Friday, August 3, 2018

Cardinal Flower Update


Every year several hours spread across many days are devoted to keeping this native plant alive here.  The pure clarity of the brilliantly red colored blossoms is one of the draws.  Another is the difficulty this plant has dealing with our weather.  We find satisfaction from doing the impossible.  To our north this native treasure is abundant in wild places.  It also grows freely in areas to our south.  Here Alabama Slammers frequently kill off  Cardinal Flower plants.  Their evergreen tender new growth faces our March temperature swings in excess of sixty degrees on many days.  Hard freezes turn the beautiful leaf rosettes to gray mush and the plants are done for.  Stored heat in the stone walls many times protects plants placed at their base.


A small white object stands out in sharp contrast to the vivid red petals.  Every living thing's primary purpose is the establishment of the next generation.  Flowers answer this call by making seed.  The Cardinal Flower has a unique method to discharge this function.  A suggestively shaped moist pink double headed object destroys the white beard by pushing out of the tube.  Proper timing smears yellow pollen across the surface of this structure.  It then sends the pollen a considerable distance to the base of the blossom where numerous seeds form.


These plants grew from seed that I planted.  Planted is the wrong word in this instance since these seeds germinate only if exposed to light.  What I did was sprinkle seeds on the surface of weed free soil.  The following summer ten clumps of small plants were moved here to our shade garden near the road.  This location was selected since rain water runoff could be diverted from the driveway toward the plants.

When the snow pile plowed from the lane finally melted these plants looked great.  Then the air flow from the south changed everything.  Sixty degree days were followed by ten degree nights.  These plants looked totally dead.  Truly unusual weather followed.  Hard frosts did not reappear.  Given this break the Cardinal Flower plants came back from the dead.  We are pleased to see these plants in glorious flower but know that this year's lack of repeated frosts is not likely to be repeated.

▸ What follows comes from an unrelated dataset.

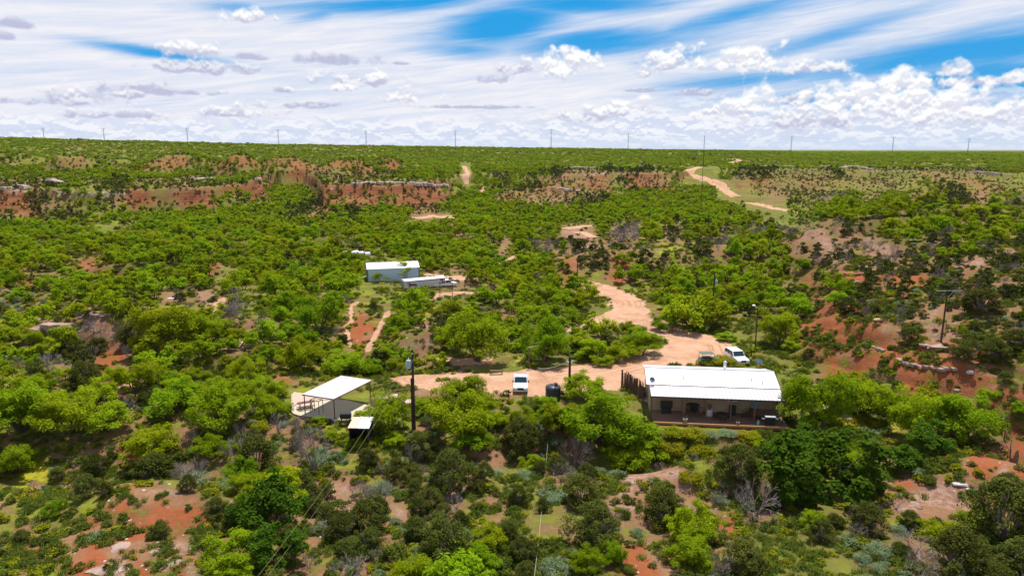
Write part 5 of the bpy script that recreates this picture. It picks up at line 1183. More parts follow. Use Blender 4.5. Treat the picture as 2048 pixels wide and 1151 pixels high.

These are the last of the sixty plants potted up this spring.  Many were given to others to see if various different placements will allow any to survive our weather.  These plants were placed near the base of our cone shaped hill formed when glacial melt water poured over the edge of the ice and fell into standing water.  The steeply sloped sides of this feature keep low winter sunlight from directly striking the ground here.  Snow lingers so these plants may avoid exposure to some of the wildly changeable early spring days.  Water is also trapped here by the road to the gravel pit.  This extra moisture will likely aid the germination of the seeds while the longer period of cool late winter days will afford protection from temperature extremes.

So our quest to help this native plant survive here continues.  Next spring we will look to see if any of the plants given away survive in their new homes.  We will probably pot up more plants than we need to insure that Cardinal Flower always grows in our gardens and plants are available to give to others. 

1 comment:

Indie said...

So great they have recovered from that bad frost and are blooming so nicely! Such a beautiful native flower. I transplanted some to the edge of my detention pond this year. Hopefully they will survive and spread.